Any good random number generator should give even odds (such as flipping a
coin) when run an enough number of times. The ideal is to have a result
value between 0 and 1, so you can multiply your range number and get the
desired value. Googling your API I found this Scott Klement's article

http://systeminetwork.com/article/how-generate-pseudo-random-number-part-2

<http://systeminetwork.com/article/how-generate-pseudo-random-number-part-2>I
ran his example a good number of times and got very similar results on
either side of 500 (range 0...999).

HTH (and THANKS Scott!!),


Luis Rodriguez
IBM Certified Systems Expert — eServer i5 iSeries
--



On Tue, Jan 18, 2011 at 10:23 AM, <jfranz@xxxxxxxxxxxx> wrote:

I'm using IBM's api Qc3GenPRNs to generate 3 digit random numbers (repeats
are
ok).
Using IBM's example it functions well, and you can pass it the "max" number
so
can be used for any (realistic) # digits.
However, I find in small #digits like 3 (max 999) it consistently returns
higher
numbers (over 500) than lower numbers.
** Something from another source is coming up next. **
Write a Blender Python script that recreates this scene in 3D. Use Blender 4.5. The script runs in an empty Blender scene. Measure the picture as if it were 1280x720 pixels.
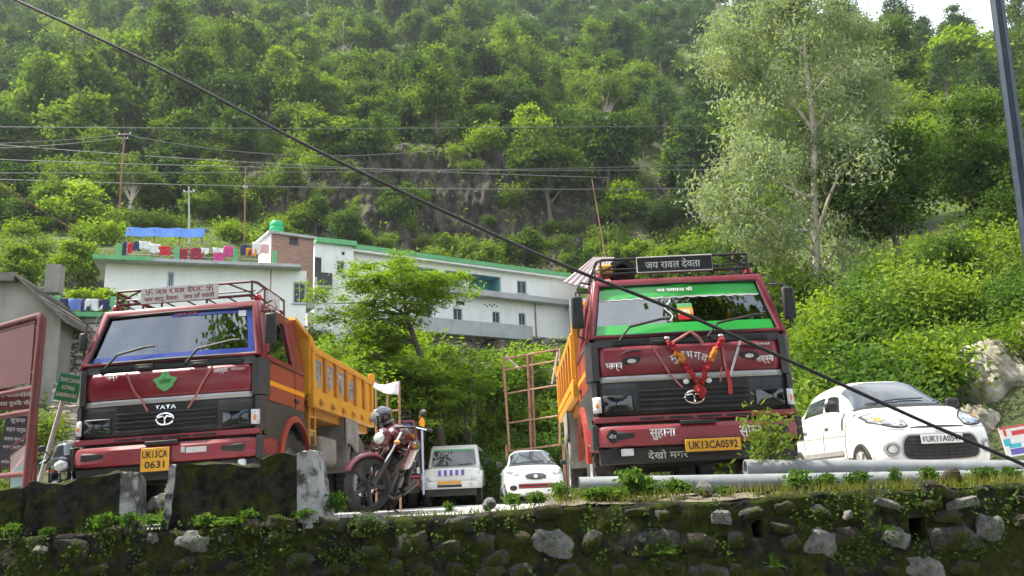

This causes a problem - regulatory
requirement to randomize a group of records & select all that are <= xxx
(varies
from state to state). The last statement of the pgm takes the huge #
generated
(** 64) and divides by the max (999) - i see that as the problem, but my
math
brain is limited. I've resolved the issue (i think) by using the last xxx
digits
(truncated) of the huge#, and not dividing. does this make sense? I need to
be
able to say this is "standard" solution.